産業技術総合研究所(産総研)は2月19日、低ノイズ、広帯域な磁気センサーを開発したと発表した。従来の方式であるフラックスゲート型磁気センサーと比較して、アナログ回路の動作エネルギー効率を示す性能指標「正規化エネルギー」が1000倍改善され、正規化エネルギーの低い(電気効率が高い)集積化フラックスゲート型磁気センサーに比べて、ノイズは1/100を実現した。生体磁気計測や産業用計測における、小型、高感度、低消費電力のセンシングシステムが期待できるという。
これは、産総研デバイス技術研究部門先端集積回路研究グループ(秋田一平氏)と愛知製鋼との共同研究。低ノイズで広帯域な磁気センサーは、脳磁図、筋磁図などの生体磁気、自動運転、非破壊検査、電流センシングといった多くの分野で求められているが、これまで使われてきた集積化フラックスゲート型の磁気センサーはチップサイズと小型ながら磁気ノイズが大きい。また、低ノイズな磁気センサーはサイズや駆動電流が大きくなるという難点がある。
そこで研究グループは、低ノイズ化、低消費電力化、小型化を同時に実現するものとして、愛知製鋼が開発した磁気インピーダンス素子(MI素子)に着目した。

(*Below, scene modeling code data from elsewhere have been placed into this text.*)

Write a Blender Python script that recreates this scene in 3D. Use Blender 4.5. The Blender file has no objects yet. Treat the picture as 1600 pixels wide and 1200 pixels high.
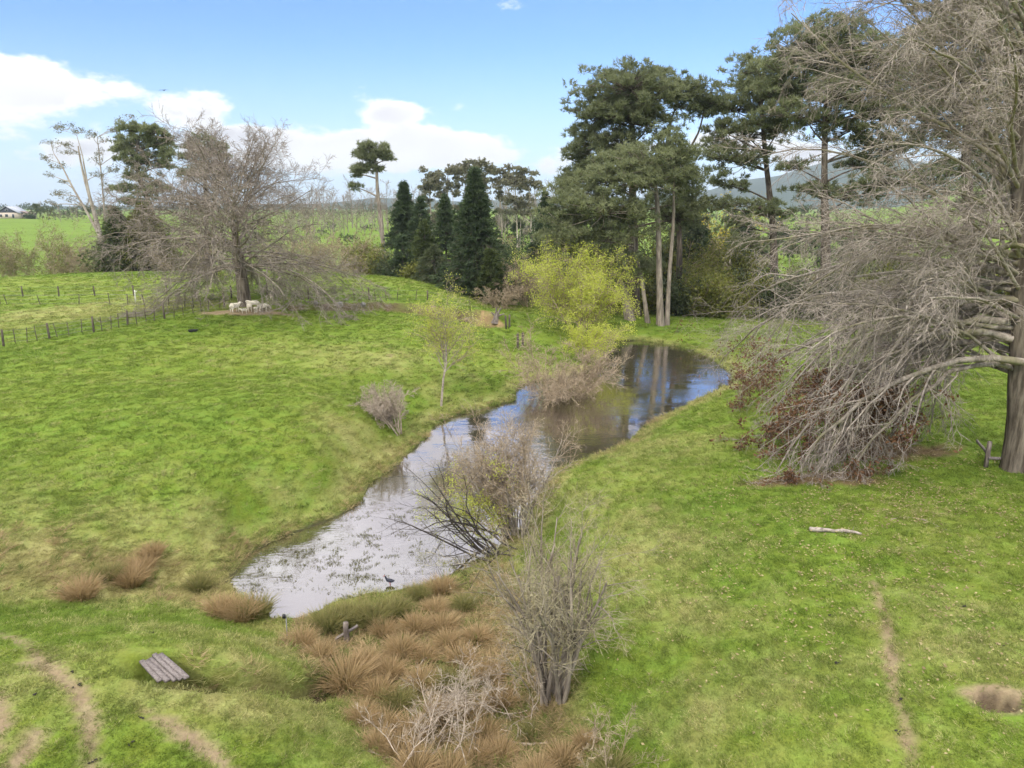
import bpy, bmesh, math, random
import numpy as np
from mathutils import Vector

random.seed(7)
rng = np.random.default_rng(11)
scene = bpy.context.scene
COL = scene.collection
R_ = math.radians

# ------------------------------------------------------------------ camera
CAM_Z, FOC, PITCH = 13.0, 1110.0, R_(13.9)
cam_data = bpy.data.cameras.new('camera')
cam_data.sensor_width = 36.0
cam_data.lens = FOC / 1600.0 * 36.0
cam_data.clip_start, cam_data.clip_end = 0.1, 30000.0
cam = bpy.data.objects.new('camera', cam_data)
cam.location = (0, 0, CAM_Z)
cam.rotation_euler = (math.pi / 2 - PITCH, 0, 0)
COL.objects.link(cam)
scene.camera = cam

# ------------------------------------------------------------------ light
SUN_EL, SUN_AZ = 46.0, 205.0          # azimuth clockwise from +Y (view direction)
scene.view_settings.view_transform = 'Standard'
scene.view_settings.look = 'None'
scene.view_settings.gamma = 1.0
scene.view_settings.use_curve_mapping = False
scene.view_settings.exposure = 0.76
scene.cycles.adaptive_threshold = 0.025
scene.cycles.max_bounces, scene.cycles.diffuse_bounces, scene.cycles.glossy_bounces, scene.cycles.transmission_bounces = 5, 3, 2, 2
sun_l = bpy.data.lights.new('sun', 'SUN')
sun_l.energy, sun_l.angle, sun_l.color = 1.5, R_(10), (1.0, 0.95, 0.87)
sun = bpy.data.objects.new('sun', sun_l)
a_, e_ = R_(SUN_AZ), R_(SUN_EL)
to_sun = Vector((math.sin(a_) * math.cos(e_), math.cos(a_) * math.cos(e_), math.sin(e_)))
sun.rotation_euler = to_sun.to_track_quat('Z', 'Y').to_euler()
sun.location = (0, 0, 60)
COL.objects.link(sun)

# ------------------------------------------------------------------ pixel helpers (1600 x 1200 photograph)
_f = np.array([0, math.cos(PITCH), -math.sin(PITCH)])
_u = np.array([0, math.sin(PITCH), math.cos(PITCH)])
_r = np.array([1.0, 0, 0])
CAMP = np.array([0, 0, CAM_Z])
def ray(px, py):
    d = _f * FOC + _r * (px - 800.0) + _u * (600.0 - py)
    return d / np.linalg.norm(d)
def on_z(px, py, z):
    d = ray(px, py)
    return CAMP + d * ((z - CAM_Z) / d[2])
def at(px, py, D):
    d = ray(px, py)
    return CAMP + d * (D / d[1])
def ppm(D):                            # photograph pixels per metre at depth D
    return FOC / D

# ------------------------------------------------------------------ world: sky with cumulus
def azel(px, py):
    d = ray(px, py)
    return math.atan2(d[0], d[1]), math.asin(d[2])
world = bpy.data.worlds.new('World')
scene.world = world
world.use_nodes = True
nt = world.node_tree
nt.nodes.clear()
class NB:
    def __init__(s, nt): s.nt = nt
    def n(s, t, **k):
        x = s.nt.nodes.new(t)
        for a, b in k.items(): setattr(x, a, b)
        return x
    def put(s, sock, v):
        if isinstance(v, bpy.types.NodeSocket): s.nt.links.new(v, sock)
        else: sock.default_value = v
    def m(s, op, a, b=0.0, c=None):
        x = s.n('ShaderNodeMath', operation=op)
        s.put(x.inputs[0], a); s.put(x.inputs[1], b)
        if c is not None: s.put(x.inputs[2], c)
        return x.outputs[0]
    def ss(s, v, lo, hi, a=0.0, b=1.0):
        x = s.n('ShaderNodeMapRange', interpolation_type='SMOOTHSTEP')
        s.put(x.inputs[0], v); s.put(x.inputs[1], lo); s.put(x.inputs[2], hi); s.put(x.inputs[3], a); s.put(x.inputs[4], b)
        return x.outputs[0]
    def mix(s, f, a, b):
        x = s.n('ShaderNodeMix', data_type='RGBA')
        s.put(x.inputs[0], f); s.put(x.inputs[6], a); s.put(x.inputs[7], b)
        return x.outputs[2]
    def noise(s, vec, scale, detail=4.0, rough=0.5, dist=0.0):
        x = s.n('ShaderNodeTexNoise')
        if vec is not None: s.put(x.inputs['Vector'], vec)
        x.inputs['Scale'].default_value = scale; x.inputs['Detail'].default_value = detail
        x.inputs['Roughness'].default_value = rough; x.inputs['Distortion'].default_value = dist
        return x.outputs[0]
W = NB(nt)
tc = W.n('ShaderNodeTexCoord')
sep = W.n('ShaderNodeSeparateXYZ'); nt.links.new(tc.outputs['Generated'], sep.inputs[0])
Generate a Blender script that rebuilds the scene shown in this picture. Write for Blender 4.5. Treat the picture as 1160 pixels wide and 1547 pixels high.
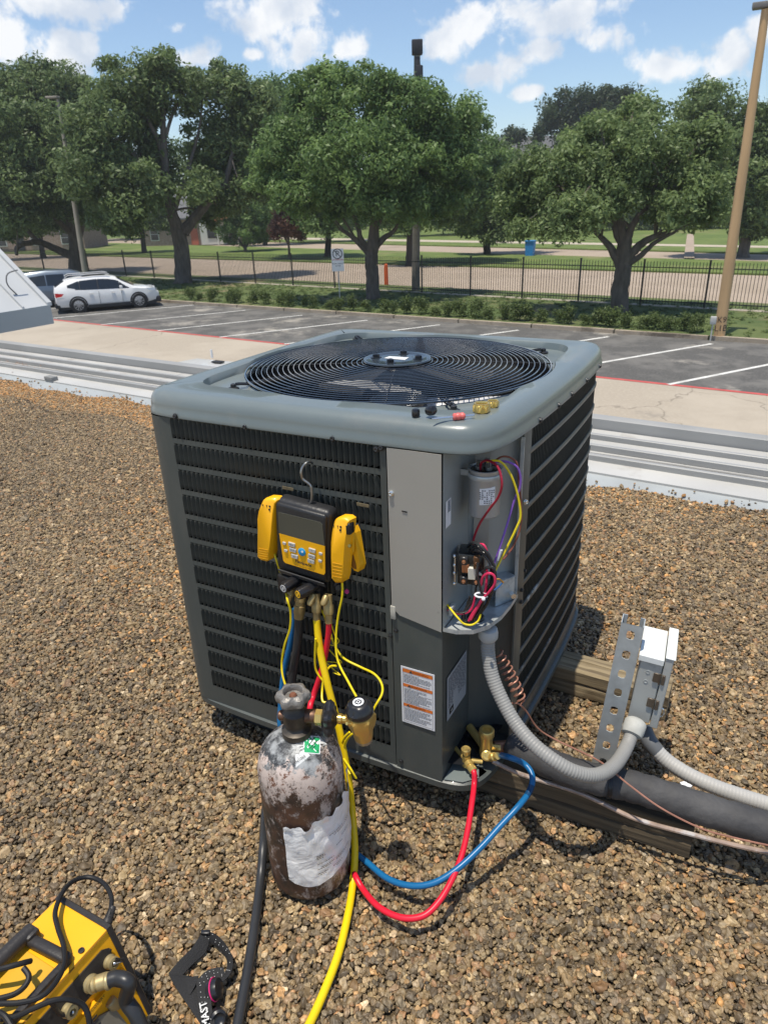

この素子を、産総研が研究してきた低消費電力で高精度な計測用のアナログ特定用途向け集積回路(ASIC)の知見を応用して実装したのが、今回開発された磁気センサーだ。
MI素子は、アモルファス合金ワイヤーの周りにコイルを形成したもの。このワイヤーに電流パルスを通すと、ワイヤー表層で外部磁気に比例した磁束が生じる。この磁束の変化をコイルを通じて誘導電圧として検出する。この誘導電圧は、適切なタイミングでサンプリングされた後、信号処理回路により増幅され、出力される。低ノイズ化を行おうとすると、信号処理回路に多くの電流が流れることになるが、回路構成と動作を最適化することで、低ノイズを低消費電力とを両立させることに成功した。
また、低ノイズ化と広帯域化のためには、誘導電圧のサンプリング処理をナノ秒単位で制御する必要がある。このサンプリングのタイミングが狂えば、MI素子の感度が低下し、ノイズや帯域にも影響が出る。そこでデジタル自動補正技術を開発し、高い時間分解能でサンプリングのタイミングを調整できるようにした。
今後は、さらなる高感度化と電力効率を向上させ、製品として組み込むための開発を進めるということだ。